Depois do atual affaire, o Libération lembrava que El País publicara um artigo de seu correspondente em Paris no qual atribuía a Sarkozy a recomendação feita a DSK, em 2007, logo depois de sua nomeação para o FMI: "Cuidado, nos Estados Unidos não se brinca. Evite entrar sozinho num elevador com uma estagiária. Você sabe de que eu estou falando. A França não pode se permitir um escândalo".
Na Itália, o jornal do irmão de Berlusconi, Il Giornale, atacou duramente os franceses num editorial: "Strauss-Kahn era de fato um homem doente que não foi impedido a tempo, pagando paradoxalmente pela sutil hipocrisia de uma França onde a imprensa não hesita em dar lições de transparência e moralidade aos outros, mas que diante de seus poderosos – seja Strauss-Kahn ou Sarkozy – se mostra extraordinariamente covarde. Covarde até a omertà".

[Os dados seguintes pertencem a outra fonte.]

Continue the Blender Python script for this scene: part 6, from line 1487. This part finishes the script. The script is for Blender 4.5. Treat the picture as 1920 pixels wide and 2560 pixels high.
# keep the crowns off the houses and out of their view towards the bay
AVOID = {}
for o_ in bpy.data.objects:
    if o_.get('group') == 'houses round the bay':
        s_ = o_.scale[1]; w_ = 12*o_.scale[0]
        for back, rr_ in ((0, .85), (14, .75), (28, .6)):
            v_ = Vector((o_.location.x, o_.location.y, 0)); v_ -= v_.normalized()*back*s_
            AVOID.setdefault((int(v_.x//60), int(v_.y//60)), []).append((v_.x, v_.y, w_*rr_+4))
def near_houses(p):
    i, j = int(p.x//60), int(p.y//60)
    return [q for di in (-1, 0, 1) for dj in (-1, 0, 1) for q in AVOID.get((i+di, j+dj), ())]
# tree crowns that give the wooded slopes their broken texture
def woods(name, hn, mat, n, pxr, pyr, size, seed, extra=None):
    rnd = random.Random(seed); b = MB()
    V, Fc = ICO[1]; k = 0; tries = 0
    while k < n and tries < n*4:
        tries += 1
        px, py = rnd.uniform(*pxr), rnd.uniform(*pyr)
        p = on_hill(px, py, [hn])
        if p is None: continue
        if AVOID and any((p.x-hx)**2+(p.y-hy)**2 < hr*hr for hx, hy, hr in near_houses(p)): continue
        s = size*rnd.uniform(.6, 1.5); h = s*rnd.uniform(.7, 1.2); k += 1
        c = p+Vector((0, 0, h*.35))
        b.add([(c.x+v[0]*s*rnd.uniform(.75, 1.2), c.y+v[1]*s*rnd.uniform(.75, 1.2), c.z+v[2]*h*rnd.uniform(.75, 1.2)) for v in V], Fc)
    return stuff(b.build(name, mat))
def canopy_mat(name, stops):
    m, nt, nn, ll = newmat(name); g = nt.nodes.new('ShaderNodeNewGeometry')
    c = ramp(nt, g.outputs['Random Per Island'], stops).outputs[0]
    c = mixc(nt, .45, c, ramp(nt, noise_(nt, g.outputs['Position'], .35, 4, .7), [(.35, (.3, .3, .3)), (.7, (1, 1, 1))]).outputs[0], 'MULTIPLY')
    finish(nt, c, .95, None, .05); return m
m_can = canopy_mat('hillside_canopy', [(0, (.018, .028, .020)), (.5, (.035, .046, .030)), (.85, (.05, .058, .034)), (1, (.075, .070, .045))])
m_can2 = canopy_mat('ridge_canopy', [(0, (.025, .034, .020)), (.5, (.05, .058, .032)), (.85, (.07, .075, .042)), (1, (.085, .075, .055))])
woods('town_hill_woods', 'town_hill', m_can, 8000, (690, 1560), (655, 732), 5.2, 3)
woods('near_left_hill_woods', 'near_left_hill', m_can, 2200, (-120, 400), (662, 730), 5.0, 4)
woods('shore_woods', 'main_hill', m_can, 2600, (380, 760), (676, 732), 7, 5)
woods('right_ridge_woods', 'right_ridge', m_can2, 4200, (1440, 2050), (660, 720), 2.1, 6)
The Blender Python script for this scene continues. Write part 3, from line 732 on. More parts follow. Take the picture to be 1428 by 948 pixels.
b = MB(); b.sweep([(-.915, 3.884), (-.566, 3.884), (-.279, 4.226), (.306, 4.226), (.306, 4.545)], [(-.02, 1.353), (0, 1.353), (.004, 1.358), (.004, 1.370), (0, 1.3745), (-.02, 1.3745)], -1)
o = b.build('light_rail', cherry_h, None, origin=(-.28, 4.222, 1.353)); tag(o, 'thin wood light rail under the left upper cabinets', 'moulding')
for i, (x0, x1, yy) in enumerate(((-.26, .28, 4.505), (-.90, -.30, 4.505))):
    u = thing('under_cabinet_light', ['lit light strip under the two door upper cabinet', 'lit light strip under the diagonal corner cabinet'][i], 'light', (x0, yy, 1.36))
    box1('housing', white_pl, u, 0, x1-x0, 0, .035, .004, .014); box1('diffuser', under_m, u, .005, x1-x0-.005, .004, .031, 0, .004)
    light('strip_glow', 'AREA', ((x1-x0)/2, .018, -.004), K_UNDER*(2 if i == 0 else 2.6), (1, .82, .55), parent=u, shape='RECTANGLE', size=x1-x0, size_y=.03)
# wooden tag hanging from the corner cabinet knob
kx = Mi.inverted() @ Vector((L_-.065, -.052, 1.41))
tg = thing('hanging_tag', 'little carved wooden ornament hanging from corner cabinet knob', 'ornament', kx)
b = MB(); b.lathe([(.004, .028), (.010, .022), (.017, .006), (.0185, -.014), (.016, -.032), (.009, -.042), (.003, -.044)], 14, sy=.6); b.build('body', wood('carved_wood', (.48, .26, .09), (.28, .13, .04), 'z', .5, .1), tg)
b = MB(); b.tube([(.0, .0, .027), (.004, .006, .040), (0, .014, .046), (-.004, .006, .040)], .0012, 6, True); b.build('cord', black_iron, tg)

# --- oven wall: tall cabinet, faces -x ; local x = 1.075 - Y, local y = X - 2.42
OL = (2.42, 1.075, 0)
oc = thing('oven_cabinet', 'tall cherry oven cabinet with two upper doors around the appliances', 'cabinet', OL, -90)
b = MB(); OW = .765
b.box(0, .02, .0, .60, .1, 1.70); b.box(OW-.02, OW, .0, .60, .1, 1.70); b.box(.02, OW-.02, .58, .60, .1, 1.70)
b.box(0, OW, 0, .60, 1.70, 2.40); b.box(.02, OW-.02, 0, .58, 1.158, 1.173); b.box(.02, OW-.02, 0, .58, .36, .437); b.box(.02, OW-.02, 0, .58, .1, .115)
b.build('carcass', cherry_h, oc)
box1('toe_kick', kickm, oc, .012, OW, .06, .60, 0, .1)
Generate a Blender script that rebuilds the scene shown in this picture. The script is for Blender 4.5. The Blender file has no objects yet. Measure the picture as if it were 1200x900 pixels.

O Times de Londres escreveu que os "britânicos podem ser pudicos em relação ao sexo enquanto os franceses são fascinados pelos sedutores políticos". Para o diário britânico, o escândalo DSK pode ser visto "como o machismo no banco dos réus, a cultura francesa do segredo que considera que ser mulherengo faz parte de uma longa tradição francesa: liberté, égalité, infidélité".
Na Newsweek, Michelle Goldberg escreveu que o silêncio da imprensa francesa que protegia DSK lembra uma conspiração para permitir a um homem poderoso a exploração de mulheres desprotegidas. "E os defensores de Strauss-Kahn, entre eles o eminente Bernard-Henri Levy, aparecem não como humanistas refinados, mas como membros de um clã de personalidades narcísicas dotadas de um sentimento desmesurado de que tudo lhes é permitido".
Os escrúpulos dos jornalistas não se limitavam aos escândalos sexuais de DSK. A omertà funcionava em todos os níveis. Quando o jornal France-Soir revelou – poucos dias antes do escândalo de Nova York – que os ternos de DSK custavam até 30 mil dólares, feitos pelo mesmo alfaiate de Barack Obama, em Washington, a agência France Presse confirmou a informação, mas a jornalista que fez a investigação sofreu todas as pressões imagináveis dos marqueteiros que cuidam da imagem do ex-chefe do FMI.